Given exercise
All records must be quoted exactly. Omit the pictures.

::::::::::

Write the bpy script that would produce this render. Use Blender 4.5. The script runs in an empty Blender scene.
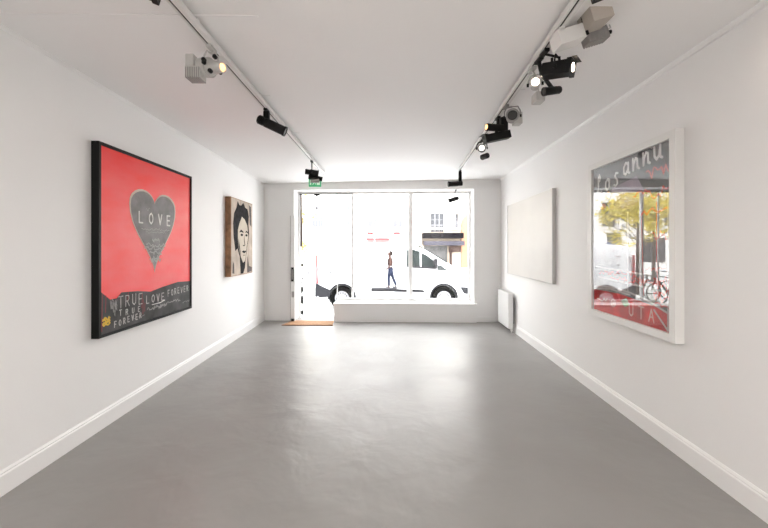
import bpy, bmesh, math, random
from mathutils import Vector, Matrix
S = bpy.context.scene
C = S.collection
PI = math.pi
random.seed(7)

# ---------------------------------------------------------------- camera
F, CX, HZ, EYE = 360.0, 384.0, 247.5, 1.53
cam = bpy.data.cameras.new('camera'); camo = bpy.data.objects.new('camera', cam); C.objects.link(camo)
cam.sensor_width = 36; cam.lens = 36*F/768
camo.location = (0, 0, EYE); camo.rotation_euler = (PI/2, 0, 0)
cam.shift_y = (HZ-264)/768
cam.clip_start = 0.05; cam.clip_end = 300
S.camera = camo
# ---------------------------------------------------------------- world (bright overcast sky) and exposure
W = bpy.data.worlds.new('sky'); S.world = W; W.use_nodes = True
wn = W.node_tree; bg = wn.nodes['Background']
tc = wn.nodes.new('ShaderNodeTexCoord'); sx = wn.nodes.new('ShaderNodeSeparateXYZ'); rp = wn.nodes.new('ShaderNodeValToRGB')
wn.links.new(tc.outputs['Generated'], sx.inputs[0]); wn.links.new(sx.outputs['Z'], rp.inputs[0]); wn.links.new(rp.outputs[0], bg.inputs[0])
rp.color_ramp.elements[0].color = (1, .985, .96, 1); rp.color_ramp.elements[1].color = (.90, .95, 1, 1)
bg.inputs[1].default_value = 7.6
S.view_settings.view_transform = 'Standard'; S.view_settings.look = 'None'; S.view_settings.gamma = 1
S.view_settings.use_curve_mapping = False
S.view_settings.exposure = 0.36
FILL_W = 35.0      # added fill lamps on the rear ceiling, out of view
SPOT_W = 3.0       # track spots
# ---------------------------------------------------------------- materials
def mat(name, col, rough=.5, metal=0, spec=.5, noise=0, scale=8, bump=0, bscale=40, emit=None, estr=0, coat=0):
    m = bpy.data.materials.new(name); m.use_nodes = True
    n = m.node_tree; b = n.nodes['Principled BSDF']
    b.inputs['Base Color'].default_value = (*col, 1); b.inputs['Roughness'].default_value = rough
    b.inputs['Metallic'].default_value = metal; b.inputs['Specular IOR Level'].default_value = spec
    b.inputs['Coat Weight'].default_value = coat
    t = n.nodes.new('ShaderNodeTexCoord')
    if noise:
        z = n.nodes.new('ShaderNodeTexNoise'); z.inputs['Scale'].default_value = scale; z.inputs['Detail'].default_value = 5
        r = n.nodes.new('ShaderNodeValToRGB')
        r.color_ramp.elements[0].position = .3; r.color_ramp.elements[1].position = .7
        r.color_ramp.elements[0].color = (*[max(0, c*(1-noise)) for c in col], 1)
        r.color_ramp.elements[1].color = (*[min(1, c*(1+noise)) for c in col], 1)
        n.links.new(t.outputs['Object'], z.inputs['Vector']); n.links.new(z.outputs[0], r.inputs[0]); n.links.new(r.outputs[0], b.inputs['Base Color'])
    if bump:
        z2 = n.nodes.new('ShaderNodeTexNoise'); z2.inputs['Scale'].default_value = bscale; z2.inputs['Detail'].default_value = 3
        bb = n.nodes.new('ShaderNodeBump'); bb.inputs['Strength'].default_value = bump; bb.inputs['Distance'].default_value = .01
        n.links.new(t.outputs['Object'], z2.inputs['Vector']); n.links.new(z2.outputs[0], bb.inputs['Height']); n.links.new(bb.outputs[0], b.inputs['Normal'])
    if emit:
        b.inputs['Emission Color'].default_value = (*emit, 1); b.inputs['Emission Strength'].default_value = estr
    return m
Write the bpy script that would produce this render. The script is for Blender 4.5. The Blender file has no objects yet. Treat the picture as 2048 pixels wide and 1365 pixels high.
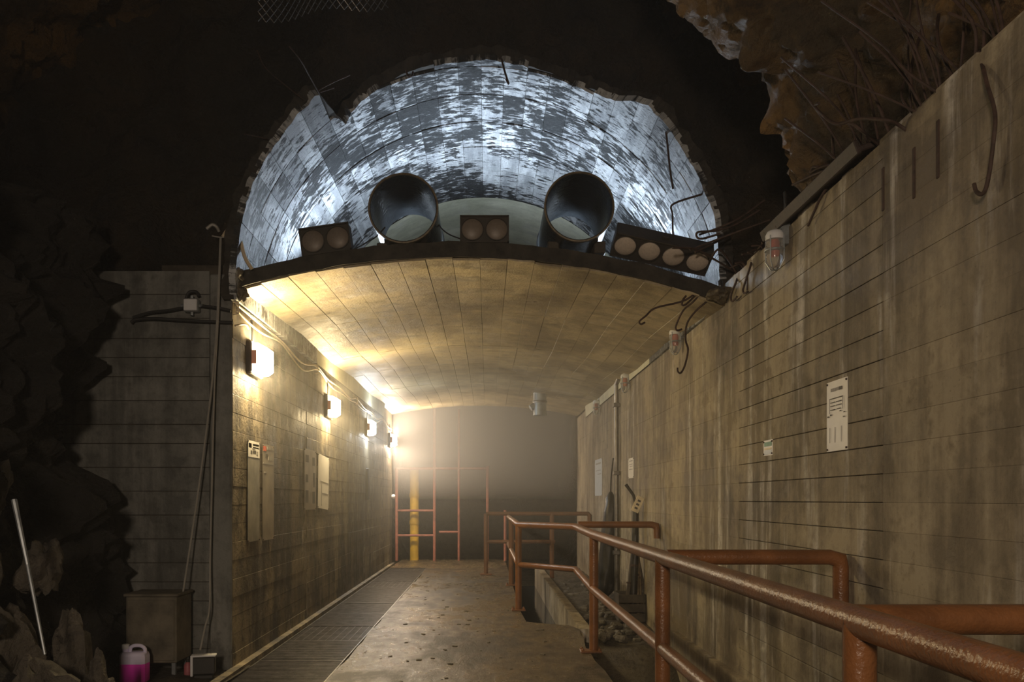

::::::::::

Solution for this problem
Write the bpy script that would produce this render. Use Blender 4.5. The script runs in an empty Blender scene.
import bpy, bmesh, math, random
from mathutils import Vector, Matrix
S = bpy.context.scene
C = S.collection
PI = math.pi
random.seed(7)

# ---------------------------------------------------------------- camera
F, CX, HZ, EYE = 360.0, 384.0, 247.5, 1.53
cam = bpy.data.cameras.new('camera'); camo = bpy.data.objects.new('camera', cam); C.objects.link(camo)
cam.sensor_width = 36; cam.lens = 36*F/768
camo.location = (0, 0, EYE); camo.rotation_euler = (PI/2, 0, 0)
cam.shift_y = (HZ-264)/768
cam.clip_start = 0.05; cam.clip_end = 300
S.camera = camo
# ---------------------------------------------------------------- world (bright overcast sky) and exposure
W = bpy.data.worlds.new('sky'); S.world = W; W.use_nodes = True
wn = W.node_tree; bg = wn.nodes['Background']
tc = wn.nodes.new('ShaderNodeTexCoord'); sx = wn.nodes.new('ShaderNodeSeparateXYZ'); rp = wn.nodes.new('ShaderNodeValToRGB')
wn.links.new(tc.outputs['Generated'], sx.inputs[0]); wn.links.new(sx.outputs['Z'], rp.inputs[0]); wn.links.new(rp.outputs[0], bg.inputs[0])
rp.color_ramp.elements[0].color = (1, .985, .96, 1); rp.color_ramp.elements[1].color = (.90, .95, 1, 1)
bg.inputs[1].default_value = 7.6
S.view_settings.view_transform = 'Standard'; S.view_settings.look = 'None'; S.view_settings.gamma = 1
S.view_settings.use_curve_mapping = False
S.view_settings.exposure = 0.36
FILL_W = 35.0      # added fill lamps on the rear ceiling, out of view
SPOT_W = 3.0       # track spots
# ---------------------------------------------------------------- materials
def mat(name, col, rough=.5, metal=0, spec=.5, noise=0, scale=8, bump=0, bscale=40, emit=None, estr=0, coat=0):
    m = bpy.data.materials.new(name); m.use_nodes = True
    n = m.node_tree; b = n.nodes['Principled BSDF']
    b.inputs['Base Color'].default_value = (*col, 1); b.inputs['Roughness'].default_value = rough
    b.inputs['Metallic'].default_value = metal; b.inputs['Specular IOR Level'].default_value = spec
    b.inputs['Coat Weight'].default_value = coat
    t = n.nodes.new('ShaderNodeTexCoord')
    if noise:
        z = n.nodes.new('ShaderNodeTexNoise'); z.inputs['Scale'].default_value = scale; z.inputs['Detail'].default_value = 5
        r = n.nodes.new('ShaderNodeValToRGB')
        r.color_ramp.elements[0].position = .3; r.color_ramp.elements[1].position = .7
        r.color_ramp.elements[0].color = (*[max(0, c*(1-noise)) for c in col], 1)
        r.color_ramp.elements[1].color = (*[min(1, c*(1+noise)) for c in col], 1)
        n.links.new(t.outputs['Object'], z.inputs['Vector']); n.links.new(z.outputs[0], r.inputs[0]); n.links.new(r.outputs[0], b.inputs['Base Color'])
    if bump:
        z2 = n.nodes.new('ShaderNodeTexNoise'); z2.inputs['Scale'].default_value = bscale; z2.inputs['Detail'].default_value = 3
        bb = n.nodes.new('ShaderNodeBump'); bb.inputs['Strength'].default_value = bump; bb.inputs['Distance'].default_value = .01
        n.links.new(t.outputs['Object'], z2.inputs['Vector']); n.links.new(z2.outputs[0], bb.inputs['Height']); n.links.new(bb.outputs[0], b.inputs['Normal'])
    if emit:
        b.inputs['Emission Color'].default_value = (*emit, 1); b.inputs['Emission Strength'].default_value = estr
    return m
Write the bpy script that would produce this render. The script is for Blender 4.5. The Blender file has no objects yet. Treat the picture as 2048 pixels wide and 1365 pixels high.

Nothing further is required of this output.